After lunch, we hung out briefly down on the street and started chatting with Ed Flaherty – the guy who was telling people he was surprised that anyone would talk to me. We wound up going to a local café together for a drink and chatting for over an hour. Ed asked me to explain Trump’s appeal.
“Americans are fed up with the elites,” I said. “They are fed up with all the people in politics and in the media who think they are idiots. Trump speaks what they feel. And, by the way, they are not idiots. They have just had other things to do – like making a living – than to deal with politics.”
In the end, we parted as the best of friends. Ed truly didn’t have a clue about the phenomenon of Donald Trump or the movement he incarnated. But after a weekend of hearing about it on the sly, he was curious. I considered that real progress.

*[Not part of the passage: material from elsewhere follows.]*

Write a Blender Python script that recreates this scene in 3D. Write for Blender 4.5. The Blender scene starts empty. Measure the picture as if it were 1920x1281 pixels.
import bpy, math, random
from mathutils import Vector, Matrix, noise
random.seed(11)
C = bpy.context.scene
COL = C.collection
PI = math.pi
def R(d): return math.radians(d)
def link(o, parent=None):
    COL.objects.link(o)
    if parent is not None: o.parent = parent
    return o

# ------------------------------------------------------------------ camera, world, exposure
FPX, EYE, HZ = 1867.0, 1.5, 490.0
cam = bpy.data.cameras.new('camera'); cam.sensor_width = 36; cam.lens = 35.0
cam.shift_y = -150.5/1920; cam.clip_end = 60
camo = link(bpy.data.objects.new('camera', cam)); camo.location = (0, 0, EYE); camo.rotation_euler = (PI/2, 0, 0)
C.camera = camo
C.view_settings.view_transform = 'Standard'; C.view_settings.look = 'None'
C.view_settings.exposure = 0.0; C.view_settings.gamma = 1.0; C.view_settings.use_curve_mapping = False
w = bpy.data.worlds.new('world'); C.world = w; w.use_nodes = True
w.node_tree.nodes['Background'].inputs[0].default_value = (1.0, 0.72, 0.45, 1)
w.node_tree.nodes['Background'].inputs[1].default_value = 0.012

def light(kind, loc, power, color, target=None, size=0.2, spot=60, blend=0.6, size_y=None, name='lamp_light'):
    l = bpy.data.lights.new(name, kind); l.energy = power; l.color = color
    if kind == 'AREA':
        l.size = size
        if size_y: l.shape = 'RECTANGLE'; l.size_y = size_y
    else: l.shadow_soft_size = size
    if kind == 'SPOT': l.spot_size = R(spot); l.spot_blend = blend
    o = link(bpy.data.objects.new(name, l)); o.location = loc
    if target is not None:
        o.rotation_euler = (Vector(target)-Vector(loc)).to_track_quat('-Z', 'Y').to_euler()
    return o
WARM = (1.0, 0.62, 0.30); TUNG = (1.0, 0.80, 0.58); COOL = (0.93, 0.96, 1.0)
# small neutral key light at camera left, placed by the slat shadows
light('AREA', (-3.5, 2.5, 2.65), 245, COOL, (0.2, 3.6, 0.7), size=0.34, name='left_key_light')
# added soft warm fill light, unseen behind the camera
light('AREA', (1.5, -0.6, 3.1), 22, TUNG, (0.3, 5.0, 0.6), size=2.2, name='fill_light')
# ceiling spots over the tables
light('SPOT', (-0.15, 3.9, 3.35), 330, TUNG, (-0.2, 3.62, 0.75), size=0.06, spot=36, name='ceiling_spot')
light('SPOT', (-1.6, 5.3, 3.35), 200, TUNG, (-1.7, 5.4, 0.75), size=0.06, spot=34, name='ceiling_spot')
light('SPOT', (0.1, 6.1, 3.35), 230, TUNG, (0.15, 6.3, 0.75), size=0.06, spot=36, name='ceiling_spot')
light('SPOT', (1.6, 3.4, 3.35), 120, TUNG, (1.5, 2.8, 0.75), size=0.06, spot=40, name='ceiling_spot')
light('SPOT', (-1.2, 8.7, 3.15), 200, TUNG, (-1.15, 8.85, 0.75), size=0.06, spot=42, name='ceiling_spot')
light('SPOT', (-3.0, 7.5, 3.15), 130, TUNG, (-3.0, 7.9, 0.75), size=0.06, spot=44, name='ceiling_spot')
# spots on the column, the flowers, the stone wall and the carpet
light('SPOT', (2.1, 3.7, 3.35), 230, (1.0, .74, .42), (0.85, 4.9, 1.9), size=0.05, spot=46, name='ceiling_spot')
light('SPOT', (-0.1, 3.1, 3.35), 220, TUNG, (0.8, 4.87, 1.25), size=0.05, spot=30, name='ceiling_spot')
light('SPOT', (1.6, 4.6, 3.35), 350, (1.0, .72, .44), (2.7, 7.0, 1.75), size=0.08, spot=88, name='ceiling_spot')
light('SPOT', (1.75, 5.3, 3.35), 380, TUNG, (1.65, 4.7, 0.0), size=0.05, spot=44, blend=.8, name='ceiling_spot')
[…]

I never went to journalism school, as did many of the founders and writers for the Paris Metro. I learned about reporting on the streets of Paris and the battlefields of the Middle East. But one thing I learned early on was that my job was to report, to dig for facts, not pursue or promote a political point of view.
For several decades, I became part of what used to be called the “mainstream” media, working for CBS News, Newsweek, Time, USA Today, the Atlanta Journal-Constitution, and even the New York Times.
Once I started to report in the mid-1990s on stories the “mainstream” media didn’t want to hear – originally, the Clinton sell-off of military technology to Communist China – suddenly the “mainstream” didn’t want me around.
Today, I mainly write opinion columns, identified as such, and leave my reporting for books. The formerly “mainstream” media writes opinion columns as well, but places them on the front page and claims they are “news.”
Something happened to my profession about twenty years ago, from which it has yet to recover. When will we ever learn?